KP Law filed the claim on behalf of the investor group, arguing Binance carried on regulated financial activity in the UK without Financial Conduct Authority (FCA) authorization. The case centers on the sale of leveraged products, futures contracts, options, leveraged tokens, and other complex derivatives to UK retail customers from late 2019 onwards.
KP Law describes it as the first case of its kind in the UK targeting unauthorized crypto derivatives sales to retail users.
The named defendants are Binance Holdings Ltd, registered in the Cayman Islands, and Nest Exchange Limited, a UAE-registered entity said to have operated the platform serving UK users. CZ is named personally, alongside unnamed individuals alleged to be platform operators.
KP Law said some claimants suffered losses it described as “life-changing,” ranging from tens of thousands to millions of pounds.
Nearly 1,700 UK investors filed a group lawsuit at the UK High Court against Binance, its founder CZ personally, and a UAE arm, seeking up to £150M ($200M) for losses from leveraged crypto derivatives sold in 2019-2020.
— BLOCKCAST.CC NEWS (@Blockcastcc) July 1, 2026
The core claim is that Binance promoted and sold these… pic.twitter.com/pKqNTZQL8H
The Legal Theory and Regulatory Backdrop
The claim rests on alleged breaches of the Financial Services and Markets Act (FSMA), the UK statute making it a criminal offense to carry on regulated financial activities without FCA authorization.

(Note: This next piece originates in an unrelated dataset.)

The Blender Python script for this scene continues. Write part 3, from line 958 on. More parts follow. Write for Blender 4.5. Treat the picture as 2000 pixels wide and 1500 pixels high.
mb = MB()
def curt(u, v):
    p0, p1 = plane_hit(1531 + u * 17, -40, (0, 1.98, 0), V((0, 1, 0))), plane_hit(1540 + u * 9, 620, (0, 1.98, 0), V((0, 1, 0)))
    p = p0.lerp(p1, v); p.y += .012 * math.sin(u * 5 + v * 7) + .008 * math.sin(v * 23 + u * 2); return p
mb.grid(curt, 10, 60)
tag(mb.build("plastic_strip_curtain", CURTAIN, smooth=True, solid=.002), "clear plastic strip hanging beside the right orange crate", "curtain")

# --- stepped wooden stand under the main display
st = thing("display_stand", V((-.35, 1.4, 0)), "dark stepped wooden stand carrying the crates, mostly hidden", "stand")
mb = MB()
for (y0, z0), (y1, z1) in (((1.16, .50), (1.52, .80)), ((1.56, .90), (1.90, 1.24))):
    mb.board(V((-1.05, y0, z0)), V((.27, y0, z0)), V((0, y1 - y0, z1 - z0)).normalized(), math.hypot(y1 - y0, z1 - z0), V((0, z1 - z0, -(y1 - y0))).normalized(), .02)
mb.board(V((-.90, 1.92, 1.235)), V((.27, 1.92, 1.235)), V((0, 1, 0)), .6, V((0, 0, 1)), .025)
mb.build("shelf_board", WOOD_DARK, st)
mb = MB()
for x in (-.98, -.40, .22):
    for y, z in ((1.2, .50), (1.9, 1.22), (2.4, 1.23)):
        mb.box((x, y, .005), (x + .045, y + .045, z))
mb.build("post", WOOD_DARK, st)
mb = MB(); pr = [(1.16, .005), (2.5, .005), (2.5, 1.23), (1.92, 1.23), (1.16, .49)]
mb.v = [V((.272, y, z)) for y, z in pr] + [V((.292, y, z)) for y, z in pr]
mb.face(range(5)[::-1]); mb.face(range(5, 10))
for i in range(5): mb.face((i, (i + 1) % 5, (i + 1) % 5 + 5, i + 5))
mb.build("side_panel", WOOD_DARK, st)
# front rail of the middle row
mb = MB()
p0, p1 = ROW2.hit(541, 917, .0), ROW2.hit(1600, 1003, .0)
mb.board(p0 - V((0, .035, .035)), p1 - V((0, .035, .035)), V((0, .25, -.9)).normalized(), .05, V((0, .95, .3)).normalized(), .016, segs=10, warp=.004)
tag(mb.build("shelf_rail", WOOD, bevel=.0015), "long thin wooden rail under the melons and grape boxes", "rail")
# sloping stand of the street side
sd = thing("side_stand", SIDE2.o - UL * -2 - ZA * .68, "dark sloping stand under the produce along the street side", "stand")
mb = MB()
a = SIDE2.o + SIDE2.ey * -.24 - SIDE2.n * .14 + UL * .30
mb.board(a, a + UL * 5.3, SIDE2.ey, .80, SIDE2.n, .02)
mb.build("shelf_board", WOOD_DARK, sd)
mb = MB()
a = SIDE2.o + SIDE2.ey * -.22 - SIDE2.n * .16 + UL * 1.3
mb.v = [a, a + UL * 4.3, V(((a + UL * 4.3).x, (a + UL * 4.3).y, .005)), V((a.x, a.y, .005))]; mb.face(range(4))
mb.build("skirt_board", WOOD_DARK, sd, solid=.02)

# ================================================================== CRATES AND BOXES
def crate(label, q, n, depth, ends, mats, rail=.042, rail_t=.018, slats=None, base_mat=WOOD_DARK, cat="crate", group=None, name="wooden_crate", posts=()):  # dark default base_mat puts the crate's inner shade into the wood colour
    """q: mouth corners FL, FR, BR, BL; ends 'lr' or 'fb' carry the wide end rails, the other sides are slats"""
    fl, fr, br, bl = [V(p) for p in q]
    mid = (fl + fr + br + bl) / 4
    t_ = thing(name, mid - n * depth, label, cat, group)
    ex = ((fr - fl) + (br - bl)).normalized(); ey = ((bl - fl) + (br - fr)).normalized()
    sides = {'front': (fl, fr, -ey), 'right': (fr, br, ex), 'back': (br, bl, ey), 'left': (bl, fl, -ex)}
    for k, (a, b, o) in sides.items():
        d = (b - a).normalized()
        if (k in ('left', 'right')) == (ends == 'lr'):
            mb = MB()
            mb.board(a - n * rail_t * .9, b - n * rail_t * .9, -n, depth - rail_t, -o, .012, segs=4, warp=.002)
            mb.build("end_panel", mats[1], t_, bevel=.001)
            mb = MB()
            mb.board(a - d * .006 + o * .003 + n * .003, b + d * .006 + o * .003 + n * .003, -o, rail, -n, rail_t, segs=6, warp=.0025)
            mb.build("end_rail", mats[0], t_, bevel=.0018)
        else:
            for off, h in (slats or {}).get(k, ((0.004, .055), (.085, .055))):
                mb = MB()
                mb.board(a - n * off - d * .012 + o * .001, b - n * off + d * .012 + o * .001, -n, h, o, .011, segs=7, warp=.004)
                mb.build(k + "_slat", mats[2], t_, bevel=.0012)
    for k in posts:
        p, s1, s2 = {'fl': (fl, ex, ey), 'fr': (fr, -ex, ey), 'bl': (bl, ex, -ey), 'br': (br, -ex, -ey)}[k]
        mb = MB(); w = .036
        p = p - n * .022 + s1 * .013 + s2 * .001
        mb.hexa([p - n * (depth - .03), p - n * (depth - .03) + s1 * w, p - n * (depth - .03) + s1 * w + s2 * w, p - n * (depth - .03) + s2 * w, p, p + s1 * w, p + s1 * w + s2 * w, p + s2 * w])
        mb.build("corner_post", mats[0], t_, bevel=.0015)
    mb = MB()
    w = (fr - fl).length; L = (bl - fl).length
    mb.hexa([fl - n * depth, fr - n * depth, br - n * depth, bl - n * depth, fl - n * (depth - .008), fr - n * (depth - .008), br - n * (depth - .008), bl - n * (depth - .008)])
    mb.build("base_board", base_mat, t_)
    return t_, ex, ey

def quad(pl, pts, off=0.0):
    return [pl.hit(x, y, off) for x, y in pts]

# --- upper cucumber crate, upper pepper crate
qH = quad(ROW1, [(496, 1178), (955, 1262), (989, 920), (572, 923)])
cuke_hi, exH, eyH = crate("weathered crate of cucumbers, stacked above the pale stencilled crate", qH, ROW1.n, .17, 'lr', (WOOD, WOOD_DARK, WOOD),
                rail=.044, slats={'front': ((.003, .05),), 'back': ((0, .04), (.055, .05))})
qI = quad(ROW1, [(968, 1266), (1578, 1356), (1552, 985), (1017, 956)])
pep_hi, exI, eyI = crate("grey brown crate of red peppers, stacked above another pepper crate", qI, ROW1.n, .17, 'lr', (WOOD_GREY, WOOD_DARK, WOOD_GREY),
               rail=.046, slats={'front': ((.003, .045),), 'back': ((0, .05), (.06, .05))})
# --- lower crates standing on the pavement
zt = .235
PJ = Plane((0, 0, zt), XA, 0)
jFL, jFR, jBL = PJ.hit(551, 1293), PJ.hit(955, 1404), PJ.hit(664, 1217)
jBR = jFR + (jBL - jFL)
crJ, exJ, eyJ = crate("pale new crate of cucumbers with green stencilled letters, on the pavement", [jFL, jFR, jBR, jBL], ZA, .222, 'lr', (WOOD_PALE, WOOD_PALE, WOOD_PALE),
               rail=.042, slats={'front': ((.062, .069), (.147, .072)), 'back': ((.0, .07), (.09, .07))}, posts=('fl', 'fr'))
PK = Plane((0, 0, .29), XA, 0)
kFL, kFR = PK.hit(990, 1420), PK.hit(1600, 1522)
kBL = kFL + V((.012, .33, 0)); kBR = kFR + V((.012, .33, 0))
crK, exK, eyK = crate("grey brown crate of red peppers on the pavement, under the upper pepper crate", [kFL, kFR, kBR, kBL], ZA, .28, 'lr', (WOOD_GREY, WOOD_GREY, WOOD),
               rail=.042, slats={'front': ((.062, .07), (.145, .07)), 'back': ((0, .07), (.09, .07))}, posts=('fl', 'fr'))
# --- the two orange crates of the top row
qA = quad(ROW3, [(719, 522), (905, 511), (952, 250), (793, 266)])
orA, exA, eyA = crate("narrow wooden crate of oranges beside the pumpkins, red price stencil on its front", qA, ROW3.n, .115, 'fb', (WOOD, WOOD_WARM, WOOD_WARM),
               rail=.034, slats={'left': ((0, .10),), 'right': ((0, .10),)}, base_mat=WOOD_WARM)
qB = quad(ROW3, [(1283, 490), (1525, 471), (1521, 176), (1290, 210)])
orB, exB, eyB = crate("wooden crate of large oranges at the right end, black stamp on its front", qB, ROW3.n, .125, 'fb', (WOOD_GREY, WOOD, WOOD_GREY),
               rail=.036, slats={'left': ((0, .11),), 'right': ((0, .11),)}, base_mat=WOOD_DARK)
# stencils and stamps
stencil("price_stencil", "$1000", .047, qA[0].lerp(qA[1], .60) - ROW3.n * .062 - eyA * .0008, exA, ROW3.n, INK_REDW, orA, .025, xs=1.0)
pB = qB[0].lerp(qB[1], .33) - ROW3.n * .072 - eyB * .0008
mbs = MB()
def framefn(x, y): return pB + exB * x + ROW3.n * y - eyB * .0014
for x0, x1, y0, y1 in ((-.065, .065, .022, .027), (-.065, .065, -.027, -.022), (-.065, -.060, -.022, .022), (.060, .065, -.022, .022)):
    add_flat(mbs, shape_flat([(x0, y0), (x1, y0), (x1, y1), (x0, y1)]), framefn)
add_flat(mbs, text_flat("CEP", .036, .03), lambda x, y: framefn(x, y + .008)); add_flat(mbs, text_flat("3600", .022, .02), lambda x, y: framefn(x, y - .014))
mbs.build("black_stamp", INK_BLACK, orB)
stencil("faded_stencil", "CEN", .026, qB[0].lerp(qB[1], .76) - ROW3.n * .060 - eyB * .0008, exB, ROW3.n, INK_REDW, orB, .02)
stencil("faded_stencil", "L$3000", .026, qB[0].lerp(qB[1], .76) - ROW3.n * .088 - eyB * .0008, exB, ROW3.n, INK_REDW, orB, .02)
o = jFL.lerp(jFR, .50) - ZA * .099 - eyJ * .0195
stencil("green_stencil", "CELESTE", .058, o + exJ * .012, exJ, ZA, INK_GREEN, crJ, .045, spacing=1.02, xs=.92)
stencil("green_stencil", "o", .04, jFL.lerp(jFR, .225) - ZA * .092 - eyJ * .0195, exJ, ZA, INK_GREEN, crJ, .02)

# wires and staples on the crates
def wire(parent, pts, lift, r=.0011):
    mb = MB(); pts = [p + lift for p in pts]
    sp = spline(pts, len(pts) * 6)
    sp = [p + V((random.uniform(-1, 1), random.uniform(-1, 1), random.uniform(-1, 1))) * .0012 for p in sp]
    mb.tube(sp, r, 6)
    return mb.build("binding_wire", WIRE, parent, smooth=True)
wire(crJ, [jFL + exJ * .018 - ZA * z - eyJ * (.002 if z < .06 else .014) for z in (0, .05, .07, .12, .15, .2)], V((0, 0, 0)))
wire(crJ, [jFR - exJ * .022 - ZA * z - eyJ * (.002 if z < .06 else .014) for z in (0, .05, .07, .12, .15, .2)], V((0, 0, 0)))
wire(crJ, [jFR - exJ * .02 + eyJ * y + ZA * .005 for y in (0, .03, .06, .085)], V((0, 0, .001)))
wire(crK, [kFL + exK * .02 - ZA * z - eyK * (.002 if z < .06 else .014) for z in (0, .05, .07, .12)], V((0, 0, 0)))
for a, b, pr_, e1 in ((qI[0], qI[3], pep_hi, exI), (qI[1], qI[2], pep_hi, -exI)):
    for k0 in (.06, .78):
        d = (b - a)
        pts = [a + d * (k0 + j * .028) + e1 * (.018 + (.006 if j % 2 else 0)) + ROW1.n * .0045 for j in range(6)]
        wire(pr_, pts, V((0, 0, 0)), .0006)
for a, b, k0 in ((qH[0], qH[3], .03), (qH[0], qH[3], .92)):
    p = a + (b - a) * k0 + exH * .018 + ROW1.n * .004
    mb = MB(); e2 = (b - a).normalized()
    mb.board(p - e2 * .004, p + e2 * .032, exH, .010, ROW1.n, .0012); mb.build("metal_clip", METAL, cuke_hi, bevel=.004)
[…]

The FCA’s public register states Binance is “not currently permitted to undertake any regulated activities without the prior written consent of the FCA,” and warns consumers they may not have access to UK compensation schemes if something goes wrong.
The FCA banned the sale, marketing, and distribution of derivatives and exchange-traded notes referencing unregulated cryptoassets to retail consumers, effective 6 January 2021.

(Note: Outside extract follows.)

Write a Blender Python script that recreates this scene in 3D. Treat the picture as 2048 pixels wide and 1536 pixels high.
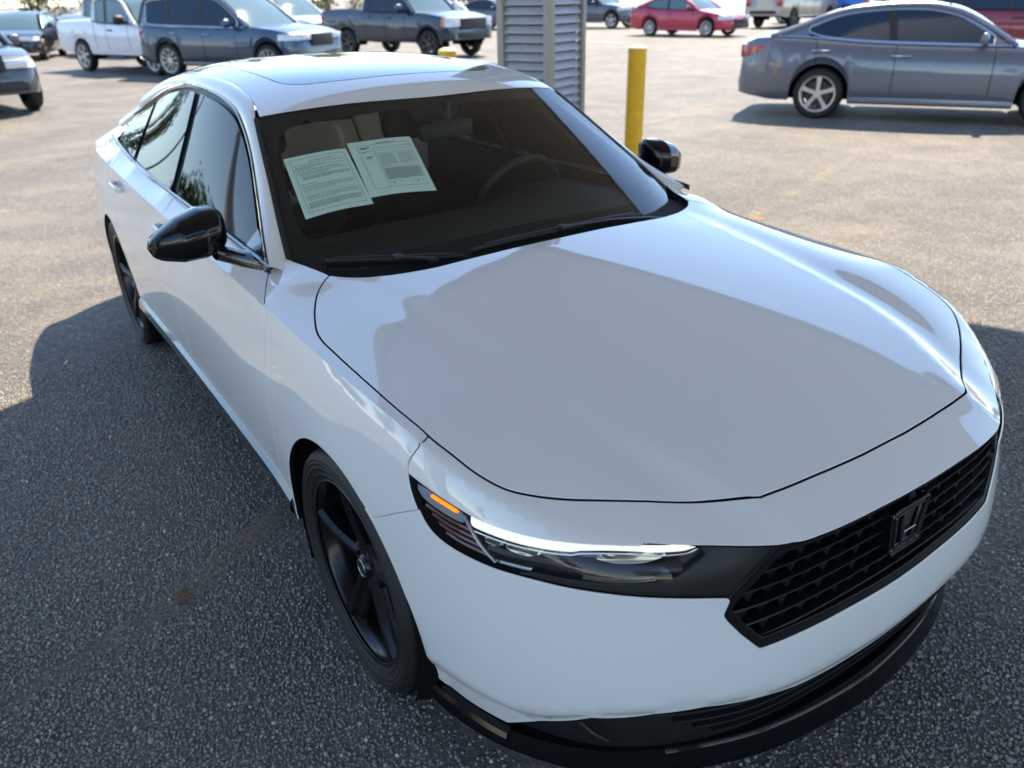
import bpy, bmesh, math, random
import numpy as np
from mathutils import Vector, Matrix
from mathutils.geometry import delaunay_2d_cdt

SC = bpy.context.scene
for o in list(bpy.data.objects): bpy.data.objects.remove(o)
COL = SC.collection
# ---------------------------------------------------------------- camera
cam = bpy.data.cameras.new('camera'); cam_o = bpy.data.objects.new('camera', cam); COL.objects.link(cam_o); SC.camera = cam_o
_r = Vector((0.56444027, 0.82522117, -0.02042572)); _u = Vector((-0.35690721, 0.26628213, 0.8953832)); _f = Vector((-0.74432817, 0.49810025, -0.44482774))
cam_o.matrix_world = Matrix(((_r.x, _u.x, -_f.x, 1.62027), (_r.y, _u.y, -_f.y, -1.44811), (_r.z, _u.z, -_f.z, 1.67124), (0, 0, 0, 1)))
cam.sensor_width = 36; cam.lens = 27.6056; cam.clip_start = .05; cam.clip_end = 3000
cam.dof.use_dof = True; cam.dof.focus_distance = 1.85; cam.dof.aperture_fstop = 3.6
# ---------------------------------------------------------------- daylight
SUN_TO = Vector((-.46, .63, 1.0)).normalized()
w = bpy.data.worlds.new('World'); SC.world = w; w.use_nodes = True
nt = w.node_tree; sky = nt.nodes.new('ShaderNodeTexSky'); sky.sky_type = 'NISHITA'; sky.sun_disc = False
sky.sun_elevation = math.asin(SUN_TO.z); sky.sun_rotation = math.atan2(SUN_TO.x, SUN_TO.y); sky.altitude = 300; sky.air_density = 1.0; sky.dust_density = 0.1; sky.ozone_density = 1.6
nt.nodes['Background'].inputs[1].default_value = .078
nt.links.new(sky.outputs[0], nt.nodes['Background'].inputs[0])
sl = bpy.data.lights.new('sun', 'SUN'); sl.energy = 2.7; sl.angle = math.radians(.53); sl.color = (1, .87, .70)
sun_o = bpy.data.objects.new('sun', sl); COL.objects.link(sun_o); sun_o.rotation_euler = SUN_TO.to_track_quat('Z', 'Y').to_euler(); sun_o.location = SUN_TO * 60
SC.view_settings.view_transform = 'Standard'; SC.view_settings.look = 'None'; SC.view_settings.gamma = 1; SC.view_settings.use_curve_mapping = False
SC.view_settings.exposure = 2.32
SC.render.film_transparent = False
try:
    SC.cycles.max_bounces = 10; SC.cycles.transparent_max_bounces = 24; SC.cycles.caustics_reflective = False; SC.cycles.caustics_refractive = False; SC.cycles.sample_clamp_indirect = 6
except Exception: pass

# ---------------------------------------------------------------- materials
MATS = {}
def mat(name, col=(.5, .5, .5), rough=.5, metal=0., coat=0., coat_rough=.03, spec=.5, emit=None, es=0., bump=None, noise=None, ior=None):
    m = bpy.data.materials.new(name); m.use_nodes = True; n = m.node_tree; b = n.nodes['Principled BSDF']
    b.inputs['Base Color'].default_value = (*col, 1); b.inputs['Roughness'].default_value = rough; b.inputs['Metallic'].default_value = metal
    b.inputs['Coat Weight'].default_value = coat; b.inputs['Coat Roughness'].default_value = coat_rough; b.inputs['Specular IOR Level'].default_value = spec
    if emit: b.inputs['Emission Color'].default_value = (*emit, 1); b.inputs['Emission Strength'].default_value = es
    if noise:   # (scale, amount): gentle colour variation
        tc = n.nodes.new('ShaderNodeTexCoord'); t = n.nodes.new('ShaderNodeTexNoise'); t.inputs['Scale'].default_value = noise[0]; t.inputs['Detail'].default_value = 6
        n.links.new(tc.outputs['Object'], t.inputs['Vector'])
        r = n.nodes.new('ShaderNodeMapRange'); r.inputs[1].default_value = .3; r.inputs[2].default_value = .7; r.inputs[3].default_value = 1 - noise[1]; r.inputs[4].default_value = 1 + noise[1]
        n.links.new(t.outputs['Fac'], r.inputs[0])
        x = n.nodes.new('ShaderNodeVectorMath'); x.operation = 'SCALE'; x.inputs[0].default_value = col
        n.links.new(r.outputs[0], x.inputs['Scale']); n.links.new(x.outputs[0], b.inputs['Base Color'])
    if bump:    # (scale, strength, distance)
        tc = n.nodes.new('ShaderNodeTexCoord'); t = n.nodes.new('ShaderNodeTexNoise'); t.inputs['Scale'].default_value = bump[0]; t.inputs['Detail'].default_value = 4
        n.links.new(tc.outputs['Object'], t.inputs['Vector'])
        u = n.nodes.new('ShaderNodeBump'); u.inputs['Strength'].default_value = bump[1]; u.inputs['Distance'].default_value = bump[2]
        n.links.new(t.outputs['Fac'], u.inputs['Height']); n.links.new(u.outputs[0], b.inputs['Normal'])
    MATS[name] = m; return m
def glass(name, tint, ior=1.5, rough=.0, refl=1.0, two=1.7):
    """thin pane: Fresnel reflection over tinted see-through"""
    m = bpy.data.materials.new(name); m.use_nodes = True; n = m.node_tree; n.nodes.remove(n.nodes['Principled BSDF'])
    out = n.nodes['Material Output']; tr = n.nodes.new('ShaderNodeBsdfTransparent'); tr.inputs[0].default_value = (*tint, 1)
    g = n.nodes.new('ShaderNodeBsdfGlossy'); g.inputs['Roughness'].default_value = rough; g.inputs[0].default_value = (refl, refl, refl, 1)
    # Fresnel from the angle to the plain normal, the same on both sides of the pane
    geo = n.nodes.new('ShaderNodeNewGeometry'); dot = n.nodes.new('ShaderNodeVectorMath'); dot.operation = 'DOT_PRODUCT'
    n.links.new(geo.outputs['Normal'], dot.inputs[0]); n.links.new(geo.outputs['Incoming'], dot.inputs[1])
    ab = n.nodes.new('ShaderNodeMath'); ab.operation = 'ABSOLUTE'; n.links.new(dot.outputs['Value'], ab.inputs[0])
    om = n.nodes.new('ShaderNodeMath'); om.operation = 'SUBTRACT'; om.inputs[0].default_value = 1; n.links.new(ab.outputs[0], om.inputs[1])
    pw = n.nodes.new('ShaderNodeMath'); pw.operation = 'POWER'; pw.inputs[1].default_value = 5; n.links.new(om.outputs[0], pw.inputs[0])
    f0 = ((ior - 1) / (ior + 1)) ** 2 * two
    ml = n.nodes.new('ShaderNodeMath'); ml.operation = 'MULTIPLY_ADD'; ml.inputs[1].default_value = 1 - f0; ml.inputs[2].default_value = f0; n.links.new(pw.outputs[0], ml.inputs[0])
    mx = n.nodes.new('ShaderNodeMixShader'); n.links.new(ml.outputs[0], mx.inputs[0]); n.links.new(tr.outputs[0], mx.inputs[1]); n.links.new(g.outputs[0], mx.inputs[2])
    n.links.new(mx.outputs[0], out.inputs[0]); MATS[name] = m; return m
mat('white_paint', (.83, .825, .81), .5, coat=1.0, coat_rough=.004, spec=.3).node_tree.nodes['Principled BSDF'].inputs['Coat IOR'].default_value = 1.72
mat('gloss_black', (.006, .006, .007), .12, coat=1.0, coat_rough=.01)
mat('matte_black', (.012, .012, .013), .45, bump=(900, .15, .0005))
mat('black_plastic', (.018, .018, .019), .5)
mat('wheel_black', (.006, .006, .007), .22, spec=.4)
mat('rubber', (.008, .008, .008), .6, bump=(220, .12, .001))
mat('cowl_black', (.010, .010, .011), .75, spec=.2)
mat('lip_black', (.003, .003, .004), .10, spec=.3)
mat('grille_black', (.006, .007, .008), .3, spec=.35)
mat('liner', (.006, .006, .006), .95, spec=.1)
mat('chrome', (.6, .6, .62), .12, metal=1)
mat('steel', (.35, .35, .36), .35, metal=1, noise=(60, .2))
mat('drl', (.9, .92, .85), .25, emit=(1, .98, .86), es=.16, coat=.5)
mat('amber_lit', (.8, .22, .0), .3, emit=(1, .24, .0), es=.30)
mat('amber_dark', (.10, .025, .012), .25, coat=1)
mat('reflector', (.75, .76, .72), .15, metal=1)
mat('lamp_housing', (.010, .010, .012), .3, coat=.6)
mat('lamp_grey', (.30, .33, .38), .2, coat=1)
mat('tail_red', (.35, .006, .01), .15, coat=1)
mat('interior', (.009, .010, .012), .65, noise=(40, .15))
mat('interior_grey', (.024, .026, .029), .7, noise=(50, .15))
mat('headliner', (.016, .016, .018), .9)
mat('paper_green', (.90, .97, .88), .7)
mat('ink', (.03, .04, .035), .7)
glass('windshield_glass', (.80, .88, .84), two=.8)
glass('tinted_glass', (.030, .033, .036), ior=1.5, two=1., refl=.86)
glass('clear_lens', (.93, .94, .95), ior=1.34)
glass('roof_glass', (.02, .02, .022), ior=1.6)

# ---------------------------------------------------------------- mesh helpers
def tag(o, label=None, cat=None, group=None, kind=None):
    if label: o['label'] = label
    if cat: o['category'] = cat
    if group: o['group'] = group
    if kind: o['kind'] = kind
    return o
def empty(name, loc=(0, 0, 0), rz=0., parent=None):
    o = bpy.data.objects.new(name, None); COL.objects.link(o); o.location = loc; o.rotation_euler = (0, 0, rz); o.empty_display_size = .1
    if parent: o.parent = parent
    return o
def obj(name, V, F, m, parent=None, N=None, smooth=True, sharp=None):
    me = bpy.data.meshes.new(name); me.from_pydata([tuple(map(float, v)) for v in V], [], [tuple(map(int, f)) for f in F]); me.update()
    me.materials.append(MATS[m] if isinstance(m, str) else m)
    if smooth: me.polygons.foreach_set('use_smooth', [True] * len(me.polygons))
    if sharp is not None: me.set_sharp_from_angle(angle=math.radians(sharp))
    if N is not None: me.normals_split_custom_set_from_vertices([tuple(map(float, n)) for n in N])
    o = bpy.data.objects.new(name, me); COL.objects.link(o)
    if parent: o.parent = parent
    return o
class MB:
    """collects shapes into one mesh"""
    def __init__(s): s.V = []; s.F = []
    def add(s, V, F):
        b = len(s.V); s.V += [tuple(map(float, v)) for v in V]; s.F += [tuple(int(i) + b for i in f) for f in F]; return s
    def box(s, c, d, M=None, bev=0.):
        x, y, z = [k / 2 for k in d]; b = min(bev, x, y, z)
        if b > 0:
            V = []; F = []
            bm = bmesh.new(); bmesh.ops.create_cube(bm, size=1)
            for v in bm.verts: v.co = Vector((v.co.x * d[0], v.co.y * d[1], v.co.z * d[2]))
            bmesh.ops.bevel(bm, geom=bm.edges[:], offset=b, segments=2, affect='EDGES', profile=.5)
            V = [v.co.copy() for v in bm.verts]; bm.verts.index_update(); F = [[v.index for v in f.verts] for f in bm.faces]; bm.free()
        else:
            V = [Vector((sx * x, sy * y, sz * z)) for sx in (-1, 1) for sy in (-1, 1) for sz in (-1, 1)]
            F = [(0, 1, 3, 2), (4, 6, 7, 5), (0, 4, 5, 1), (2, 3, 7, 6), (0, 2, 6, 4), (1, 5, 7, 3)]
        if M: V = [M @ v for v in V]
        return s.add([v + Vector(c) for v in V], F)
    def tube(s, pts, r, n=8, caps=True, flat=1.0, up=(0, 0, 1)):
        P = [Vector(p) for p in pts]; R = r if hasattr(r, '__len__') else [r] * len(P); V = []; F = []
        for i, p in enumerate(P):
            t = (P[min(i + 1, len(P) - 1)] - P[max(i - 1, 0)]).normalized(); u = Vector(up)
            if abs(t.dot(u)) > .95: u = Vector((1, 0, 0))
            a = t.cross(u).normalized(); b = a.cross(t)
            for k in range(n):
                th = 2 * math.pi * k / n; V.append(p + a * (math.cos(th) * R[i]) + b * (math.sin(th) * R[i] * flat))
        for i in range(len(P) - 1):
            for k in range(n): F.append((i * n + k, i * n + (k + 1) % n, (i + 1) * n + (k + 1) % n, (i + 1) * n + k))
        if caps: F.append(tuple(range(n))[::-1]); F.append(tuple((len(P) - 1) * n + k for k in range(n)))
        return s.add(V, F)
    def cyl(s, a, b, r, n=24, r2=None): return s.tube([a, b], [r, r if r2 is None else r2], n)
    def lathe(s, prof, c=(0, 0, 0), axis='y', n=64, closed=False):
        V = []; F = []
        for (rr, h) in prof:
            for k in range(n):
                th = 2 * math.pi * k / n; x, z = rr * math.cos(th), rr * math.sin(th)
                V.append((c[0] + x, c[1] + h, c[2] + z) if axis == 'y' else (c[0] + x, c[1] + z, c[2] + h))
        m = len(prof)
        for i in range(m if closed else m - 1):
            j = (i + 1) % m
            for k in range(n): F.append((i * n + k, j * n + k, j * n + (k + 1) % n, i * n + (k + 1) % n))
        return s.add(V, F)
    def prism(s, poly, h0, h1, axis='z'):
        n = len(poly); V = []
        for h in (h0, h1):
            for (a, b) in poly: V.append({'z': (a, b, h), 'y': (a, h, b), 'x': (h, a, b)}[axis])
        F = [tuple(range(n))[::-1], tuple(range(n, 2 * n))] + [(i, (i + 1) % n, n + (i + 1) % n, n + i) for i in range(n)]
        return s.add(V, F)
    def grid(s, P, closed_u=False, closed_v=False):
        P = np.asarray(P); a, b = P.shape[:2]; V = P.reshape(-1, 3); F = []
        for i in range(a if closed_u else a - 1):
            for j in range(b if closed_v else b - 1):
                i2 = (i + 1) % a; j2 = (j + 1) % b; F.append((i * b + j, i2 * b + j, i2 * b + j2, i * b + j2))
        return s.add(V, F)
    def mirror_y(s):
        m = MB(); m.V = [(x, -y, z) for x, y, z in s.V]; m.F = [f[::-1] for f in s.F]; return m
    def build(s, name, m, parent=None, smooth=True, sharp=35):
        o = obj(name, s.V, s.F, m, parent, smooth=smooth)
        me = o.data; bm = bmesh.new(); bm.from_mesh(me); bmesh.ops.recalc_face_normals(bm, faces=bm.faces[:]); bm.to_mesh(me); bm.free()
        if smooth and sharp: me.set_sharp_from_angle(angle=math.radians(sharp))
        return o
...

After the ban, Binance introduced additional information requirements for UK users. Claimants argue those steps left retail access to high-risk leveraged products materially intact. That is the crux of the case: an authorization requirement doesn’t work if the product it is meant to gate stays reachable in practice.
The suit lands as Binance’s UK footprint has already been narrowing on the regulatory front. The exchange recently shut down service to its EU customers after its Markets in Crypto-Assets (MiCA) license was pulled. That leaves Binance facing authorization gaps in two of its largest European markets within the same year, not an isolated UK dispute.
Binance’s native token, BNB, was trading at $544, down about 1% over the past 24 hours, with daily trading volume above $680 million.
CoinLaw’s Takeaway
The size of the claimant pool and the FSMA framing turn this from a customer dispute into a test of liability exposure. The question is whether unauthorized crypto derivatives sales carry the same legal consequences as unauthorized sales of any other regulated financial product in the UK.
The FCA’s warning that consumers may lack compensation-scheme access was already public before this claim. The lawsuit asks a court to convert that warning into a monetary regulation.
The timing compounds the exposure. Binance’s EU service shutdown after its MiCA license was pulled shows a regulator willing to remove market access outright rather than negotiate remediation. The London claim now tests whether a UK court treats post-ban disclosure add-ons as sufficient compliance, or as evidence the underlying unauthorized activity continued.